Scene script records

:::::

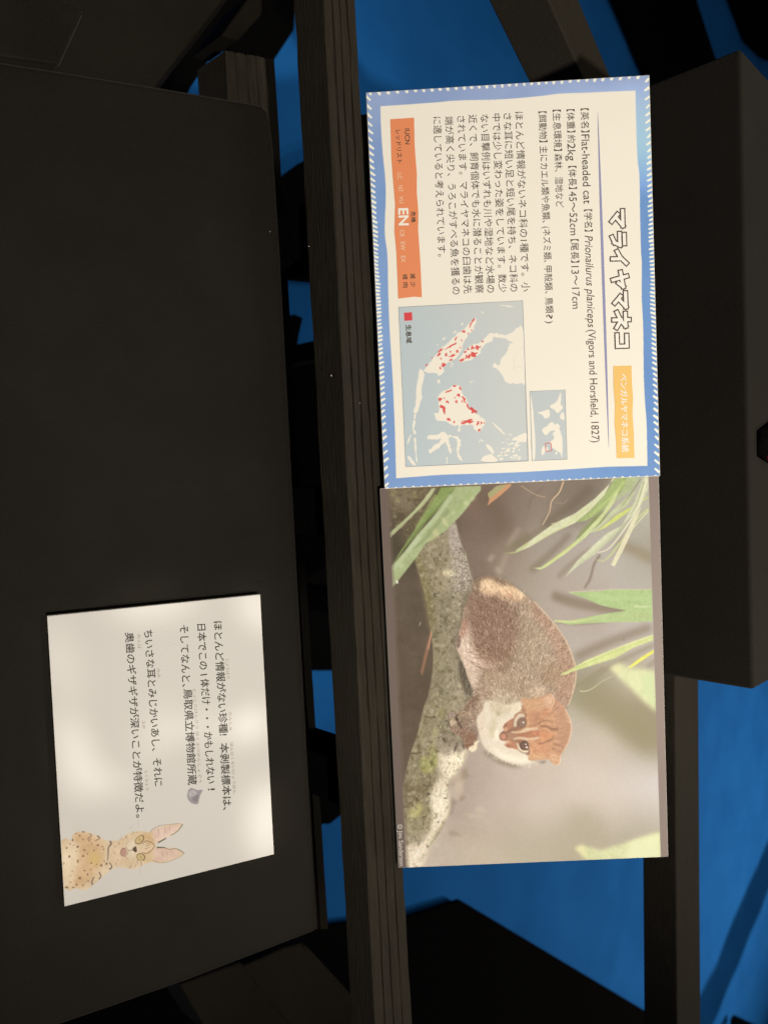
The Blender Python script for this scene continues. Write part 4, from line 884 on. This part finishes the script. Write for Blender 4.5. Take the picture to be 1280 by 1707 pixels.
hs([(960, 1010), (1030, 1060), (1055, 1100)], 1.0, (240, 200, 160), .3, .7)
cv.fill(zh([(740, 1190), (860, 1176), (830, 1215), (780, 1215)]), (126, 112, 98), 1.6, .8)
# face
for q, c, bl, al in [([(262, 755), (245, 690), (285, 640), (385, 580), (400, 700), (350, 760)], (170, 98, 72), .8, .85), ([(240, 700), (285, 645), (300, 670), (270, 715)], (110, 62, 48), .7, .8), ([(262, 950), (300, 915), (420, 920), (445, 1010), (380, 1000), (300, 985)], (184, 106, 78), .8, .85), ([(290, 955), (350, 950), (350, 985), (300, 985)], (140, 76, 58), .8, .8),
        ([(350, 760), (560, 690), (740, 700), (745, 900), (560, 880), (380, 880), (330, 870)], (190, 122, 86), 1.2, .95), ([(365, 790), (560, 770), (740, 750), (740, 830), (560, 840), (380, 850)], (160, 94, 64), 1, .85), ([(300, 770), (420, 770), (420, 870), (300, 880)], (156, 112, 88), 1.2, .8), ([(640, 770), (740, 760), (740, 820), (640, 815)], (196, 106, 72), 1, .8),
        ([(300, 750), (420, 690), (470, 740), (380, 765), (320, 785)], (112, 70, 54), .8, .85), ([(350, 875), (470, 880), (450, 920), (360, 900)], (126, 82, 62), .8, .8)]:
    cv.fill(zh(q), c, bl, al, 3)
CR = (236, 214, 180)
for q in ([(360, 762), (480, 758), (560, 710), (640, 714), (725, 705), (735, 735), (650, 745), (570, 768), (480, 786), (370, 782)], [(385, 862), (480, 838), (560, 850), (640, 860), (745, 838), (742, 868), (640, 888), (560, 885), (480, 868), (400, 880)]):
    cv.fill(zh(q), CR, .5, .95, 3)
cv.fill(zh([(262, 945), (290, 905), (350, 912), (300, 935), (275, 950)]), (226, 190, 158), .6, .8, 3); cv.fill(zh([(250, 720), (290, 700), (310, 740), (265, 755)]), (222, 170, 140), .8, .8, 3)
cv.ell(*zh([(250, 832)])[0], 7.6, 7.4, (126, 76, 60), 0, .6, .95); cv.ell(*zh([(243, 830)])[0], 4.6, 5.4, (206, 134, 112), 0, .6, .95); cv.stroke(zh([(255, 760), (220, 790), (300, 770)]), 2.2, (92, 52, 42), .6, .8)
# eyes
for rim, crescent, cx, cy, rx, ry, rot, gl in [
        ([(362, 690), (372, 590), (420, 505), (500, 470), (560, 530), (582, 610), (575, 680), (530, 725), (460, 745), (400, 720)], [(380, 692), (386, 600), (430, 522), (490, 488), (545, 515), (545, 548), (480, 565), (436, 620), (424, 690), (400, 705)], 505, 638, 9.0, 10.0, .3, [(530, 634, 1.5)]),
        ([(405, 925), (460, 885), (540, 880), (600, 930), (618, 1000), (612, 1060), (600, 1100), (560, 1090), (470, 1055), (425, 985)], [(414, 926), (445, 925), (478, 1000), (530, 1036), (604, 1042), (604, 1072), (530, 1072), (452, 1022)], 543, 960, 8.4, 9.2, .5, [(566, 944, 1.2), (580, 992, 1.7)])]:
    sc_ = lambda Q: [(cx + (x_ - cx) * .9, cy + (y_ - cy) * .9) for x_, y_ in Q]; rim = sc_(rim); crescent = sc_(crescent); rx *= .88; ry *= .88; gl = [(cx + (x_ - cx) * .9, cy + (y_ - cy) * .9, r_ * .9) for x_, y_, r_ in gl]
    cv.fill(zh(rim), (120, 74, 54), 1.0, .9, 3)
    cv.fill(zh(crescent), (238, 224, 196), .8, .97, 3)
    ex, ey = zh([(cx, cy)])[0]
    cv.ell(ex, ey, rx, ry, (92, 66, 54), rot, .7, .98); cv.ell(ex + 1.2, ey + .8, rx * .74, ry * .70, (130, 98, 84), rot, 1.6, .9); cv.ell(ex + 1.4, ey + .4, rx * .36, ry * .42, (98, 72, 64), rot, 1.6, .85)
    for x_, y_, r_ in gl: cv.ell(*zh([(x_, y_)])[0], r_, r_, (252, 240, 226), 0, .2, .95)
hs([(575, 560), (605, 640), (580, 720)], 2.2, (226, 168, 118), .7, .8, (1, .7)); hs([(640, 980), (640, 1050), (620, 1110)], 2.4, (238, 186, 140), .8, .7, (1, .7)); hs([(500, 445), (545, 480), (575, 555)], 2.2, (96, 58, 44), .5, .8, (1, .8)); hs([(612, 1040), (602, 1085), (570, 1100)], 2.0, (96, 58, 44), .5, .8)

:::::

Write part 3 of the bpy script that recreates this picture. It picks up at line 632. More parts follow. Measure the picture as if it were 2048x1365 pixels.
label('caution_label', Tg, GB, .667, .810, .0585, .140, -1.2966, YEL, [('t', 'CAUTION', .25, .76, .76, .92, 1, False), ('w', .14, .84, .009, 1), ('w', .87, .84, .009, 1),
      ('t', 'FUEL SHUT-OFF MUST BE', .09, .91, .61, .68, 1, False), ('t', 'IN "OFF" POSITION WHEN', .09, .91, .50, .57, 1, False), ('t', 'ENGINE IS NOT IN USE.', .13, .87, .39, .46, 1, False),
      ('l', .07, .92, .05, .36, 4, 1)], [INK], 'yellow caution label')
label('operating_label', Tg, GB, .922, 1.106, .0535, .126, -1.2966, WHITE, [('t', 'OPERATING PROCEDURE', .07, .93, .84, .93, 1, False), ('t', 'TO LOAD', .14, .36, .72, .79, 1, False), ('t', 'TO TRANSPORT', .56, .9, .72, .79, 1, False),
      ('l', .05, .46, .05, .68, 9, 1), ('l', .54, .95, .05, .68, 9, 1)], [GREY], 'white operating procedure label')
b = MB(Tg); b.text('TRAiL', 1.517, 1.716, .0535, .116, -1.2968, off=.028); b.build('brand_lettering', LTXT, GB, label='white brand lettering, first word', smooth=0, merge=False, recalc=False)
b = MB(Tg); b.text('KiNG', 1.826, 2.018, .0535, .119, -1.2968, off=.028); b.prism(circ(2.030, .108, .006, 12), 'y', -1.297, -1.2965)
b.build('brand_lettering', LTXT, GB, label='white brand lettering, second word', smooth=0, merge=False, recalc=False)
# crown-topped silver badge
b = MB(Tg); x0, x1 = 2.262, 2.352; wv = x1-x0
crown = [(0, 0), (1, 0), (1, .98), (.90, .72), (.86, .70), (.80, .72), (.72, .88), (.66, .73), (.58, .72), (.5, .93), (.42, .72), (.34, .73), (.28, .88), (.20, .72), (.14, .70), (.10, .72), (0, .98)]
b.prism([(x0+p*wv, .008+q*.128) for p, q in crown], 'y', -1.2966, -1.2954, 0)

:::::

Using the material above, copy every line in which the string "part" occurs.

- **Reply**:
The Blender Python script for this scene continues. Write part 4, from line 884 on. This part finishes the script. Write for Blender 4.5. Take the picture to be 1280 by 1707 pixels.
Write part 3 of the bpy script that recreates this picture. It picks up at line 632. More parts follow. Measure the picture as if it were 2048x1365 pixels.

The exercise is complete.